Regardez l’Autriche. Là-bas, ils travaillent cinq ans de plus que nous, et ils contribuent plus. Quelqu’un qui travaille, rapporte environ 40 000 euros par an à l’État. Si en Belgique, on travaillait cinq ans de plus, cela rapporterait 1000 milliards d’euros en une génération. Cela explique pourquoi l’Autriche est capable de payer des pensions plus élevées, jusqu’à 85% du salaire. L’Autriche consacre 15% de son PIB aux pensions, nous 10% – et pourtant nous avons des pensions sociales beaucoup plus élevées. Nous dépensons simplement trop en revenus de remplacement de personnes qui ne travaillent pas : malades, invalides, chômeurs. Suite à ces dépenses, ils perdent deux fois. D’une part, les gens qui perçoivent un revenu de remplacement ne contribuent pas, et d’autre part, ils coûtent de l’argent à la sécurité sociale.
Mais je suis optimiste: avec les mesures actuelles, nous maintenons les pensions légales. D’ici 2050 les coûts du vieillissement seront réduits de moitié, et à terme, nous pourrons augmenter les pensions.
Vous promettez donc que les futurs pensionnés auront une pension légale plus élevée?
Spooren: La pension légale, le premier pilier, continuera à exister. Et je suis optimiste : les pensions augmenteront encore, de sorte que nous puissions continuer à prendre des mesures qui nous feront travailler plus longtemps. Le changement de mentalité nécessaire à cela est déjà pleinement en cours.
Si à terme les pensions légales augmentent pour ceux qui ont travaillé plus de 45 ans, monsieur De Witte, de quoi vous plaignez-vous?
De Witte: (rires) C’est tout à fait inexact. Ce gouvernement diminue la pension légale. Aujourd’hui, qui atteint une carrière de plus de 45 ans ? Les gens qui ont commencé à travailler avant leur vingtième anniversaire, qui exerçaient des métiers lourds et qui pour cette raison ont intégré le système de prépension ou qui y ont été contraints. Les chiffres officiels de l’administration des pensions révèlent que pour quatre personnes sur cinq qui ont une longue carrière cette mesure revient à une baisse de leur pension. Le gouvernement l’a inscrite comme une économie de 53 millions d’euros.
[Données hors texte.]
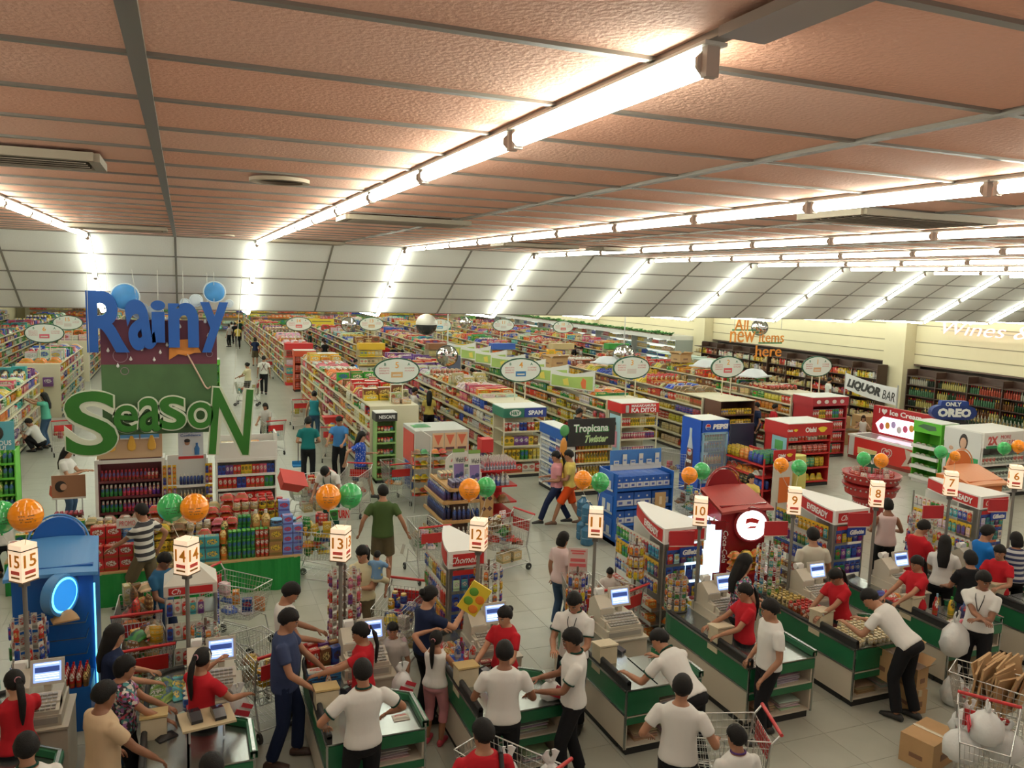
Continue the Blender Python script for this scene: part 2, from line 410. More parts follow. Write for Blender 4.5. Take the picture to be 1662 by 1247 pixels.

Ou prenez le fait de pouvoir accroître ses revenus de manière illimitée après 65 ans. Nous avons encore toujours plus de 600 000 chômeurs : ne ferions-nous pas mieux de leur trouver un emploi avant de les mettre en concurrence avec des personnes pensionnées de plus de 65 ans?
Qui parle ? Nous avons à peu près les pensions les moins élevées d’Europe occidentale, et sans toutes ces économies elles seraient impayables. C’est tout de même tout à fait illogique ? J’ai bien étudié le système autrichien, et ils consacrent presque la moitié de plus de leur PIB aux pensions. Il est également inexact que les Autrichiens ont des retraites plus élevées parce qu’ils travailleraient plus longtemps. Leur carrière moyenne est même plus courte que celle du Belge. Si les Belges et les Autrichiens travaillaient aussi longtemps et gagnaient exactement la même chose, les Autrichiens recevraient la moitié de plus de pension. Ce qui est exact, c’est que plus de personnes travaillent en Autriche, parce qu’ils investissent plus en emplois de fin de carrière, en période de repos et en travail adapté.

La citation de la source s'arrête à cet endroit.